Außerdem schlagen die Träger vor, die Vernetzung der Betreiber mit Vereinen, Behörden und weiteren Stellen, die mit geflüchteten Menschen zusammenarbeiten, in die Bewertung einzubeziehen. Zudem sollen Kenntnisse über berlinspezifische Abläufe und Regelungen bei der Integration von Geflüchteten in die Bewertung einfließen. Auch Eralp unterstützt diese Forderung, um sozialen Trägern aus Berlin einen Vorteil in den Vergabeverfahren zu verschaffen.

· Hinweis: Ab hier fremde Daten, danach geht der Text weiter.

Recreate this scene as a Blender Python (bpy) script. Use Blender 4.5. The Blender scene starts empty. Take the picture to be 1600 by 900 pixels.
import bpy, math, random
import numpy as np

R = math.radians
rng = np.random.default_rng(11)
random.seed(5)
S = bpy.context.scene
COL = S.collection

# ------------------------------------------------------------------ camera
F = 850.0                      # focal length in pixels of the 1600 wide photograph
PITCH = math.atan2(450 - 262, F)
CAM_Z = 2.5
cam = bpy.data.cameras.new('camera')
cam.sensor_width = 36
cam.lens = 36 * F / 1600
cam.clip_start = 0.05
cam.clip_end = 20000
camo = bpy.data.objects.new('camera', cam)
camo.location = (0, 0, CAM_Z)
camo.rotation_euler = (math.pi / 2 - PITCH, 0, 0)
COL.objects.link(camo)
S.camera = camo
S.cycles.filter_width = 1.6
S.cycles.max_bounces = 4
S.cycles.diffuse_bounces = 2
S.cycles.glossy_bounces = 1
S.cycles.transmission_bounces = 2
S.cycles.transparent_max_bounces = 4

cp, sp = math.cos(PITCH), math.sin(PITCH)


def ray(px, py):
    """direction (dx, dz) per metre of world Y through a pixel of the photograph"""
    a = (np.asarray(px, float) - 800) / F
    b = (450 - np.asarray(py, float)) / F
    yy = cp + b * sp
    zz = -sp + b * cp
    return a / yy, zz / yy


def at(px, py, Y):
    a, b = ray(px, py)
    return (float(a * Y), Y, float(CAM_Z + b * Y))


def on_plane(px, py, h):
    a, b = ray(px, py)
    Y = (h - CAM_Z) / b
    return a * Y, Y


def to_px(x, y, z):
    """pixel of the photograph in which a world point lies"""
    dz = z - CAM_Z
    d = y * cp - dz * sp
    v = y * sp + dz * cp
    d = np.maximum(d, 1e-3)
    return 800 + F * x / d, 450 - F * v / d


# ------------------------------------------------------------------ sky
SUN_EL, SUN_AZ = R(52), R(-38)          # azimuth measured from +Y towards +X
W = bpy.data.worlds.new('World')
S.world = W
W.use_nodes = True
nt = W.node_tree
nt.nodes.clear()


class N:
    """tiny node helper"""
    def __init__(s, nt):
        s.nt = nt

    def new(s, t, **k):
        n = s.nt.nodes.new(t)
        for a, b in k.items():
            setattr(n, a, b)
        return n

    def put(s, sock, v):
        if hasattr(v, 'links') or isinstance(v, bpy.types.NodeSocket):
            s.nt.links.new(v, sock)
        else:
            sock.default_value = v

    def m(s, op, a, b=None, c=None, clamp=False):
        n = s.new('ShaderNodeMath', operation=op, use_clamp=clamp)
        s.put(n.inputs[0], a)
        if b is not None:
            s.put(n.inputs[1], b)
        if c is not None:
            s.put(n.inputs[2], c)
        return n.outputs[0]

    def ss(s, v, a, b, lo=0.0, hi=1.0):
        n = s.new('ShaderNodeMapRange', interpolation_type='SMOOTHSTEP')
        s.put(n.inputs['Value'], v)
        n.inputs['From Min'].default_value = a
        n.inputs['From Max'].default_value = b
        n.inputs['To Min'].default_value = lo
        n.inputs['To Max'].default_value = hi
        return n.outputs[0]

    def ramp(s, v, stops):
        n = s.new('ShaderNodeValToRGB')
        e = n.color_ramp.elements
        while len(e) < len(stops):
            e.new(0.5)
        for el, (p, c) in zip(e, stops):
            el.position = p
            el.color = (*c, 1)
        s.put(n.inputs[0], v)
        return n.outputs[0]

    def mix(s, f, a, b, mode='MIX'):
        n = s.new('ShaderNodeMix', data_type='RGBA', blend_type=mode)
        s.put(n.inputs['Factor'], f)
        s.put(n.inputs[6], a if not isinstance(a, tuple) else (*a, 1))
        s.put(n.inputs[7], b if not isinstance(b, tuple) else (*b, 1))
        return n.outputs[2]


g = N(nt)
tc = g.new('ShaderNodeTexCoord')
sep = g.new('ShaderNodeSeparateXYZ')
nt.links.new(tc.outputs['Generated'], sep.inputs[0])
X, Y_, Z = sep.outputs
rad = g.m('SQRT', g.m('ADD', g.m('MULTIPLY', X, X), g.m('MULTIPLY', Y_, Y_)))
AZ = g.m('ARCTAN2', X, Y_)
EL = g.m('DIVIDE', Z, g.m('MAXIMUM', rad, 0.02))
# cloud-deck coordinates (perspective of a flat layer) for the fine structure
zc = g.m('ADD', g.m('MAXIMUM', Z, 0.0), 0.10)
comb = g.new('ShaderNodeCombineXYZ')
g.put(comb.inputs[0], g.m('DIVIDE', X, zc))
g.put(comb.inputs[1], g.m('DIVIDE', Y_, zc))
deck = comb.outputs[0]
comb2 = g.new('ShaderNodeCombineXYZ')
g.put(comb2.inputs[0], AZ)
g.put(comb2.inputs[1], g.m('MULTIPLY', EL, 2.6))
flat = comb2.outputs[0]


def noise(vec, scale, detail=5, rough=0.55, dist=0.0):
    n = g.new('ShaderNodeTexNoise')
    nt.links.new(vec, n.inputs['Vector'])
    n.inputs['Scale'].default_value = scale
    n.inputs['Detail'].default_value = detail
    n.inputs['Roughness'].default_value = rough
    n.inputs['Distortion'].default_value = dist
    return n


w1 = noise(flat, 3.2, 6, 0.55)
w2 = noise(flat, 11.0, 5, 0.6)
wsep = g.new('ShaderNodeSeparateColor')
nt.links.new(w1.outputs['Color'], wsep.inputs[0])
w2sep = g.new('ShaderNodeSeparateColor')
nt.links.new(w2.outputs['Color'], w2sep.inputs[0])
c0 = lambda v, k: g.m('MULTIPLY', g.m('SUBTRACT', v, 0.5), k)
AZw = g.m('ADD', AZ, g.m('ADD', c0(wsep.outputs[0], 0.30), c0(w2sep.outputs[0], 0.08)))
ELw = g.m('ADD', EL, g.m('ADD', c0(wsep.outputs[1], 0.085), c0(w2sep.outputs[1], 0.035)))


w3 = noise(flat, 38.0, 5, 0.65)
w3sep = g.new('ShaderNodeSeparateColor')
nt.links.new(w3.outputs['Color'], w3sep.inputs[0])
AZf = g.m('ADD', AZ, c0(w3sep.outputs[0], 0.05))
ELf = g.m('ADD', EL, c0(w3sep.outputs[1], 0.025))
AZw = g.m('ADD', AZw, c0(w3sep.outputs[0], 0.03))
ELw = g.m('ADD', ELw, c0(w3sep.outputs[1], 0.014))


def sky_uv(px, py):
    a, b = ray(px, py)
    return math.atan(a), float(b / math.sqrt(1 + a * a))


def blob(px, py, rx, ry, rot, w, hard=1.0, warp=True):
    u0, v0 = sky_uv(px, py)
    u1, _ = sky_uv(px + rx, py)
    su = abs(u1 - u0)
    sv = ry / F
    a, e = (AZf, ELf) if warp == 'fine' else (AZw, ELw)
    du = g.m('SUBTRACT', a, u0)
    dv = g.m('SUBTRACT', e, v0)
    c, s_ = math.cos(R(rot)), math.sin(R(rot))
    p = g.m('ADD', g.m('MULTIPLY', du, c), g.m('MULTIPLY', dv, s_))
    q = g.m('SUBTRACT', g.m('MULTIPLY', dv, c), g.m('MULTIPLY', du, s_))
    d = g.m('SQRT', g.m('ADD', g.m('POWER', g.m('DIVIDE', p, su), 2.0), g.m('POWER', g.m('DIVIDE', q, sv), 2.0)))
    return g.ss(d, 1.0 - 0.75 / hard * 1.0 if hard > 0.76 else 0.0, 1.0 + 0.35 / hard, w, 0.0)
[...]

Der Senat allerdings hält das für nicht umsetzbar. »Die angesprochene Forderung nach einer lokalen Vernetzung vor Zuschlagserteilung würde Anbietende außerhalb des Landes Berlin und außerhalb von Deutschland benachteiligen und ist daher nicht zulässig«, heißt es in der Senatsantwort. Dasselbe gelte für »eine besondere Berücksichtigung einer bereits vorhandenen lokalen Vernetzung bei der Vergabeentscheidung«.

Im März waren soziale Träger zu Gast im Integrationsausschuss des Abgeordnetenhauses, um zu schildern, warum das aktuelle Vergabeverfahren die sozialen Träger in Schwierigkeiten bringt. Der Druck, ein günstiges Angebot vorzulegen, erschwere es, gute Arbeitsbedingungen zu gewährleisten. Doch prekäre Arbeitsbedingungen entstünden auch, so die Träger, aufgrund der kurzen Laufzeit der Verträge. Ein Vertreter der Arbeiterwohlfahrt sagte den Abgeordneten, die Verträge für den Betrieb von Geflüchtetenunterkünften liefen regulär über ein Jahr mit einer zweimaligen Verlängerungsoption je sechs Monate. So könne man keine sicheren Arbeitsverhältnisse gewährleisten.

Das Problem werde bereits im Senat diskutiert, heißt es in der Antwort auf die Anfrage der Linksfraktion. Man erarbeite eine »Portfoliostrategie«, die »den Unterbringungsbedarf für wohnungslose Menschen mit und ohne Fluchtgeschichte umfasst«.